The system is considered available when its protection level is below the alert limit: PL < AL. When PL > AL, the system must alert the user that the navigation output cannot be guaranteed within the required bounds, and the operation must be suspended or fall back to a different mode. The fraction of time that PL < AL at a given location is the system's integrity availability for that application.
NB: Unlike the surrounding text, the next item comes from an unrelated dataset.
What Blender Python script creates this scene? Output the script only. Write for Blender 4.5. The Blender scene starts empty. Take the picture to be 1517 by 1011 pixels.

Note: A GNSS system with excellent average accuracy can still have poor integrity availability if its protection levels are large relative to the alert limit - for example, in environments with poor geometry (high DOP) where protection levels widen significantly.

Integrity in Practice

Aviation integrity is provided by SBAS systems such as WAAS, EGNOS, and MSAS, which broadcast integrity-related correction data alongside differential corrections. Ground-based integrity monitoring networks assess the health of each GNSS satellite signal in real time and compute protection-level bounds for user aircraft. For ground and marine applications, integrity monitoring is increasingly embedded in multi-constellation GNSS receivers using Receiver Autonomous Integrity Monitoring (RAIM) algorithms, covered in the next lesson.

Vital Points

Accuracy describes average performance; integrity describes the system's ability to detect and bound errors in real time.
Protection levels are computed bounds on position error - when they exceed the alert limit, the system must alert the user rather than silently outputting an unverifiable position.
Safety-critical applications specify both accuracy and integrity requirements; meeting accuracy alone is not sufficient for certification.
Integrity availability - the fraction of time that protection levels are below alert limits - is the key performance metric for safety-rated navigation systems.